Ok, I think the above answers have pointed the way to a proof of the obvious generalization:

Theorem: Consider a variety $V$ (in the sense of universal algebra) generated by operations of arity bounded by some $N \in \mathbb N$, and let $\mathcal C$ be the category of $V$-algebras and homomorphisms. Let $F$ be the free algebra on $N$ generators. Then every finitely-presented $A \in \mathcal C$ is a finite colimit of copies of $F$.

Proof: By using dummy variables, we may assume that every basic operation in $V$ is of arity exactly $N$. As described in the case of groups in the Question, we are looking for a presentation of $A$ by generators $(x_{11}, \dots, x_{1N},\dots, x_{n1}, \dots, x_{nN})$ modulo "permissible" relations $w(x_{i 1}, \dots x_{i N}) = v(x_{j 1},\dots, x_{j N})$, were $w, v$ are (possibly composite) operations in the variety $V$.

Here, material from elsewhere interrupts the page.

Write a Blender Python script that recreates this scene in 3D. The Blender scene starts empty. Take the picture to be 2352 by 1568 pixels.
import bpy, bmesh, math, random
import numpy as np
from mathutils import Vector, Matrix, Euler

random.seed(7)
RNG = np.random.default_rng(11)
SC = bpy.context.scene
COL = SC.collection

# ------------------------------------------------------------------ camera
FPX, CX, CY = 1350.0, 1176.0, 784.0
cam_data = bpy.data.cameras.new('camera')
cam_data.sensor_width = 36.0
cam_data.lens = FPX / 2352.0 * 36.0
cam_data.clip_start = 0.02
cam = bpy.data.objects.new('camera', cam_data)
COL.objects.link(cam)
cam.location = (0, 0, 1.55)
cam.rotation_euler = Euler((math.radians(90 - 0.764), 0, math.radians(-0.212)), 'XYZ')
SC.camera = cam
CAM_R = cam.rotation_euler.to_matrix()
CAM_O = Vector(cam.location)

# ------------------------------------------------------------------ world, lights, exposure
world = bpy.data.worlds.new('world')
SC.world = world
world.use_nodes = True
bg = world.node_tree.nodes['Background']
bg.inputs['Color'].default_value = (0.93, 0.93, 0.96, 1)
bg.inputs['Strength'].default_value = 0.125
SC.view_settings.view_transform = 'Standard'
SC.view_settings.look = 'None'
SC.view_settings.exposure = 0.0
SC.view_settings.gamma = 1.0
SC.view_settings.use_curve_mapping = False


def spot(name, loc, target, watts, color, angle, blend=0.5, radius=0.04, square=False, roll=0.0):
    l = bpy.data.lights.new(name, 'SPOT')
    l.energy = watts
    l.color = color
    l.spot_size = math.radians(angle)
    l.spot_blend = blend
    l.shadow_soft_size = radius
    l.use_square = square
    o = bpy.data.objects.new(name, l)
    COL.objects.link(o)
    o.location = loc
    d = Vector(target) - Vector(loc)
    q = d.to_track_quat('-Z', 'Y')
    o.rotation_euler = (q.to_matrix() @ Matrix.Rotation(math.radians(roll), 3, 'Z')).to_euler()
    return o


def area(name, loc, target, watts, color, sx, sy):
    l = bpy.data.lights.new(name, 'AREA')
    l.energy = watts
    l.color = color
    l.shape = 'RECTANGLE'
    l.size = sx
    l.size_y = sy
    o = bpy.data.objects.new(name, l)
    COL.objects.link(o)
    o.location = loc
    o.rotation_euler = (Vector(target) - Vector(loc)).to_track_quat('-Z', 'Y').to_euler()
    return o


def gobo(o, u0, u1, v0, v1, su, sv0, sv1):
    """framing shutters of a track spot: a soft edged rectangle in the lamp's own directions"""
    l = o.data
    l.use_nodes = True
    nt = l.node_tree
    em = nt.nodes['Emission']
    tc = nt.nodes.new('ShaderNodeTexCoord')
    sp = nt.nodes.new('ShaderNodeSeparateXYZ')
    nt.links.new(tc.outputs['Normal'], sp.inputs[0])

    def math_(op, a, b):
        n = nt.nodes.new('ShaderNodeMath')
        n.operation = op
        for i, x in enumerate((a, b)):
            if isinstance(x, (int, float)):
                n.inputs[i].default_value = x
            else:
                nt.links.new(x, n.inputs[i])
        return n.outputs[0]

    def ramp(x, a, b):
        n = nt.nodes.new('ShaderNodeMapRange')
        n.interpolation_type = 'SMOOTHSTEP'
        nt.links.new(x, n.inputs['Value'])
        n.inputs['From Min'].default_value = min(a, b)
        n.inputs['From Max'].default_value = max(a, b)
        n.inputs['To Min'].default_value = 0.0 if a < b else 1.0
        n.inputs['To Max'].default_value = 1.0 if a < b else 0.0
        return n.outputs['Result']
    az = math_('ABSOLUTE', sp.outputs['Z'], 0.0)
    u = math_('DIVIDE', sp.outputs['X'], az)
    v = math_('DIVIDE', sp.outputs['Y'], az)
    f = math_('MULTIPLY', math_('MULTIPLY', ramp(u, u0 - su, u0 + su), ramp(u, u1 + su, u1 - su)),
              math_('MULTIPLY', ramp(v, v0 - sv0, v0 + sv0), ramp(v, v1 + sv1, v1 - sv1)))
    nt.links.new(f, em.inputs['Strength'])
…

As in Pace Nielsen's answer, it will suffice to show that if $w(x_{11},\dots, x_{nN}) = v(x_{11},\dots,x_{nN})$ is a non-permissible relation, we can, after adding more variables $(x_{n+1,1},\dots, x_{n+1,N})$, replace it with relations using only shorter words (in the sense that the total number of basic operations of which each word is composed is smaller -- the base case is a word $x_{ij}$ composed of no operations; note that a relation $x_{ij} = x_{kl}$ is permissible) and a relation of the form $f(x_{n+1,1},\dots, x_{n+1,N}) = v(x_{11},\dots, x_{nN})$.

To this end, we may write $w(x_{11},\dots, x_{nN}) = f(w_1(x_{11},\dots,x_{nN}), \dots, w_N(x_{11},\dots,x_{nN}))$ where $f$ is a basic operation and the $w_i$'s are shorter words. We impose the relations $x_{n+1,i} = w_i(x_{11},\dots,x_{nN})$ (which use only shorter words) along with the relation $f(x_{n+1,1},\dots, x_{n+1,N}) = v(x_{11},\dots, x_{nN})$, as desired.